## TASK STATEMENT:
Will you quote precisely the lines that run from the top of the material below to the line containing "PI = math.pi", both ends included?

** START **

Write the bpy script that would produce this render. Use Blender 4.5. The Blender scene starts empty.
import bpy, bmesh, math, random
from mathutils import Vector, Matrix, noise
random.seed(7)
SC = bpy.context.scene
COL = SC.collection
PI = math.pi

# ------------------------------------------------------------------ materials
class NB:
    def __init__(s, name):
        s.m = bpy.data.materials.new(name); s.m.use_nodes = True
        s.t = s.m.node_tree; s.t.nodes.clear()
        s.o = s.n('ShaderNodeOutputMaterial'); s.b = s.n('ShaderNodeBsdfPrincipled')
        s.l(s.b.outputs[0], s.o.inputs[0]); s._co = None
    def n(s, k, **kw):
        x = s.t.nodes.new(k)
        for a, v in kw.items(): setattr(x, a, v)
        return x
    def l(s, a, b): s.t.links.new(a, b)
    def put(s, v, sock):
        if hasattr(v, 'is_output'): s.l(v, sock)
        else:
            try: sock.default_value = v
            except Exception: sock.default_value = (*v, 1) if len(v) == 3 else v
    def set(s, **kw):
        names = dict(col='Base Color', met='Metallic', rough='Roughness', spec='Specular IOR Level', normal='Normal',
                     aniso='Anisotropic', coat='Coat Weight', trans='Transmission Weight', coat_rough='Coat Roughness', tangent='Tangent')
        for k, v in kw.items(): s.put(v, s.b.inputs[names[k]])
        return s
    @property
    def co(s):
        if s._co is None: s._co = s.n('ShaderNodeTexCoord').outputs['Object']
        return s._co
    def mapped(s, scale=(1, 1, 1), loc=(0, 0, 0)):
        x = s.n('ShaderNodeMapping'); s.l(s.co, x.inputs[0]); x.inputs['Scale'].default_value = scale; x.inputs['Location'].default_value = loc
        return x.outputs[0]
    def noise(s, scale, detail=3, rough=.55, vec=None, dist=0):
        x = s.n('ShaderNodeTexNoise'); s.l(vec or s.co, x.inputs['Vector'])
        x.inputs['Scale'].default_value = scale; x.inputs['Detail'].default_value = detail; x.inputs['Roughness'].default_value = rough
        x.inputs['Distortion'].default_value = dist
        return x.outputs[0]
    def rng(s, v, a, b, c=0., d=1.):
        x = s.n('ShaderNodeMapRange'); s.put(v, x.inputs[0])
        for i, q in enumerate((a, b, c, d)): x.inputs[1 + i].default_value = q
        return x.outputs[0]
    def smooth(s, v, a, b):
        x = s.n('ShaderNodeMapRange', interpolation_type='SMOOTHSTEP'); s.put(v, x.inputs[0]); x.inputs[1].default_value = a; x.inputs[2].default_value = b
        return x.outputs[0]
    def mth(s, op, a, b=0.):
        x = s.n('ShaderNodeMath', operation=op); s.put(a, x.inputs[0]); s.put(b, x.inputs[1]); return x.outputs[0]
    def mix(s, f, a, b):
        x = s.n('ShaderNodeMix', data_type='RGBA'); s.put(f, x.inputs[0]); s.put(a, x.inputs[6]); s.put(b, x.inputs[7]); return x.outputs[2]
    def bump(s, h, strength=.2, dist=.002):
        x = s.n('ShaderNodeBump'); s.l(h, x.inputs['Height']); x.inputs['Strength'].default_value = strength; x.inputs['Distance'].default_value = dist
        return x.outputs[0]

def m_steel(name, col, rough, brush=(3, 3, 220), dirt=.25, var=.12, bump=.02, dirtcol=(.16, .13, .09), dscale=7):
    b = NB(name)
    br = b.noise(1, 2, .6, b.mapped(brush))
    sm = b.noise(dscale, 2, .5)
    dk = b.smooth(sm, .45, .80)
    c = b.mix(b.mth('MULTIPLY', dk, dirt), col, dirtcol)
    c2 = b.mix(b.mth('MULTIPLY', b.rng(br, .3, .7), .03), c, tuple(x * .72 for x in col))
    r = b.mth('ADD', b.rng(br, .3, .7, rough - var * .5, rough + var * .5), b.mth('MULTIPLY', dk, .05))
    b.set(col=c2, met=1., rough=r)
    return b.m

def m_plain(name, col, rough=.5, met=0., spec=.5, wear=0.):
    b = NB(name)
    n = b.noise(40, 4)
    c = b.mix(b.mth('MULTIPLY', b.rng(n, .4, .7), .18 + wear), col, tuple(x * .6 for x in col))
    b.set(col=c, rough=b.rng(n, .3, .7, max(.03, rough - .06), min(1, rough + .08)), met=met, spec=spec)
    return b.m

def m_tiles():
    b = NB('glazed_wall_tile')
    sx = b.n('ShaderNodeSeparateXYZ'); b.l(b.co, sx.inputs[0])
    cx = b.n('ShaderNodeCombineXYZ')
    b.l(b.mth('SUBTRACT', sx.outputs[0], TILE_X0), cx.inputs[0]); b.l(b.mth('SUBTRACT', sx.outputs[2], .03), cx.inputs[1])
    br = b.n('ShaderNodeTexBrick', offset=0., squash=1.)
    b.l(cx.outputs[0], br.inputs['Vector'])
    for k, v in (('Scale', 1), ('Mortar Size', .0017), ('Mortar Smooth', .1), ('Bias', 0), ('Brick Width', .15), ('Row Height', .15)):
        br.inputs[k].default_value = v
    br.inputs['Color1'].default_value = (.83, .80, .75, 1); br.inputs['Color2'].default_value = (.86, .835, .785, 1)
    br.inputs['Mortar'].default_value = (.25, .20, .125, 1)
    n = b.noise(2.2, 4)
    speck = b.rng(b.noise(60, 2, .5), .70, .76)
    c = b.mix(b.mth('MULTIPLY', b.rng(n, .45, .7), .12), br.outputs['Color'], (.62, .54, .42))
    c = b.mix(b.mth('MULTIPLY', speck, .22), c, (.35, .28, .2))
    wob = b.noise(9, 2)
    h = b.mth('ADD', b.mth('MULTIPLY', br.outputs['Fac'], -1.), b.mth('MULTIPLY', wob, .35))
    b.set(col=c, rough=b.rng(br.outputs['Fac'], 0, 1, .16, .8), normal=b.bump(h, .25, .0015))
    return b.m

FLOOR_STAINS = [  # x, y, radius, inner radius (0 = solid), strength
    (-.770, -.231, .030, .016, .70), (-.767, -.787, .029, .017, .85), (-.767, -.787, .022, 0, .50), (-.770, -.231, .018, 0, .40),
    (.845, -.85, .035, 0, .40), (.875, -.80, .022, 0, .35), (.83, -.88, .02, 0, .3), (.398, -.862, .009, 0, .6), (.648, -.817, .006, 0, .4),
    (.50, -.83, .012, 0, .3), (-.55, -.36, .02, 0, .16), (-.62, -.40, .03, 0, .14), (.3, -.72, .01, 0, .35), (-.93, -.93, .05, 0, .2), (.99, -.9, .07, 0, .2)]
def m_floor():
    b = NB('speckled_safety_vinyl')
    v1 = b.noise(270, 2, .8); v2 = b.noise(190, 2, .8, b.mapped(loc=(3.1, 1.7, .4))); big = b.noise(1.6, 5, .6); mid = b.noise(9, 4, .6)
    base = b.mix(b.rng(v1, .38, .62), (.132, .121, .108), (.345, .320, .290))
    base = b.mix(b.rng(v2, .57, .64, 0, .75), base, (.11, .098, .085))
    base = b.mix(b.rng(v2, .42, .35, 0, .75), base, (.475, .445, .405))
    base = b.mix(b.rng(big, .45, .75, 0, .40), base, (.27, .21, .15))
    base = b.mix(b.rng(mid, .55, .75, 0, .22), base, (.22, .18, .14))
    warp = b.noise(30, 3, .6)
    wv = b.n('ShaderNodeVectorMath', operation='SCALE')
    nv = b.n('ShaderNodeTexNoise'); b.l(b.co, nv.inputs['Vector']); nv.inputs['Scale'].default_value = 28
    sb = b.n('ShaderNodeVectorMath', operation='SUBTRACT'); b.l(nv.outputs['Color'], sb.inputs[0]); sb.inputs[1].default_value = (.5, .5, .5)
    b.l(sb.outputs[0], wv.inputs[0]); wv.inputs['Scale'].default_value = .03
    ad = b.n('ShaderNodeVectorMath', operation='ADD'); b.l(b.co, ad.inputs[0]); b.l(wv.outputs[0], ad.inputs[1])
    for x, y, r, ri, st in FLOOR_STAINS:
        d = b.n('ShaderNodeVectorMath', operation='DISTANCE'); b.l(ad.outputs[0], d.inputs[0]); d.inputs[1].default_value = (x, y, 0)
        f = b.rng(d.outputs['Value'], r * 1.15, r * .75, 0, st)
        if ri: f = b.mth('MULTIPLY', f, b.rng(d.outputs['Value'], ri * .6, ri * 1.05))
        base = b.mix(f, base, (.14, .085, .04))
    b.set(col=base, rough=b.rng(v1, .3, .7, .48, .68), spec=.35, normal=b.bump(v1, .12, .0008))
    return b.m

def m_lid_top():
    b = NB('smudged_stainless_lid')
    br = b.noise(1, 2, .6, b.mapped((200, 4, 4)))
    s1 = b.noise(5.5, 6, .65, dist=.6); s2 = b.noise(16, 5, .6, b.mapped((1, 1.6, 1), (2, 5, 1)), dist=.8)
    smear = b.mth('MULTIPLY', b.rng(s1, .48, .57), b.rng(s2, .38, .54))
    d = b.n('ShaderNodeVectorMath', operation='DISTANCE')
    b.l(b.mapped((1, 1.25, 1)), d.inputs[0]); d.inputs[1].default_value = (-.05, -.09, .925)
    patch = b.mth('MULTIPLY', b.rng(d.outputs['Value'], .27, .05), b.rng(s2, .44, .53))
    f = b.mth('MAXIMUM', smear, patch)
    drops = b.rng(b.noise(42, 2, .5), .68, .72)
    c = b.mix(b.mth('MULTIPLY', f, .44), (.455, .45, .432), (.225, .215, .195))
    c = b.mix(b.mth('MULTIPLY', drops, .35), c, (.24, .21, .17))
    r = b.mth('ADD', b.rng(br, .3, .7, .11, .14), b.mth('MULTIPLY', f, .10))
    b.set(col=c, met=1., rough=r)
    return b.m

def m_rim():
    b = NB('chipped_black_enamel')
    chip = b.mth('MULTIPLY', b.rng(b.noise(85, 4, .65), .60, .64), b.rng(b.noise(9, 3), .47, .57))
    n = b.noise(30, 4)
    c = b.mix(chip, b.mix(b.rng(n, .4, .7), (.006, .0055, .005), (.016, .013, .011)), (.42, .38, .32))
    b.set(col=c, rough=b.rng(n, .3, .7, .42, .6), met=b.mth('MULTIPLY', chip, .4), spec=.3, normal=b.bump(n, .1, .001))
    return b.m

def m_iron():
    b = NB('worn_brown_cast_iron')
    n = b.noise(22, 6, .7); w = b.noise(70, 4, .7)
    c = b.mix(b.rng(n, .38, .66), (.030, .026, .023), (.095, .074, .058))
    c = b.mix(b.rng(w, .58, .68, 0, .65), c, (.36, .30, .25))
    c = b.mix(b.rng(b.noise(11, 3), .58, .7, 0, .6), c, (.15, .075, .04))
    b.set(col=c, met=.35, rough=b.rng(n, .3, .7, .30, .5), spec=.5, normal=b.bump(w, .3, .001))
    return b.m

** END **

## EXPECTED OUTPUT:
Write the bpy script that would produce this render. Use Blender 4.5. The Blender scene starts empty.
import bpy, bmesh, math, random
from mathutils import Vector, Matrix, noise
random.seed(7)
SC = bpy.context.scene
COL = SC.collection
PI = math.pi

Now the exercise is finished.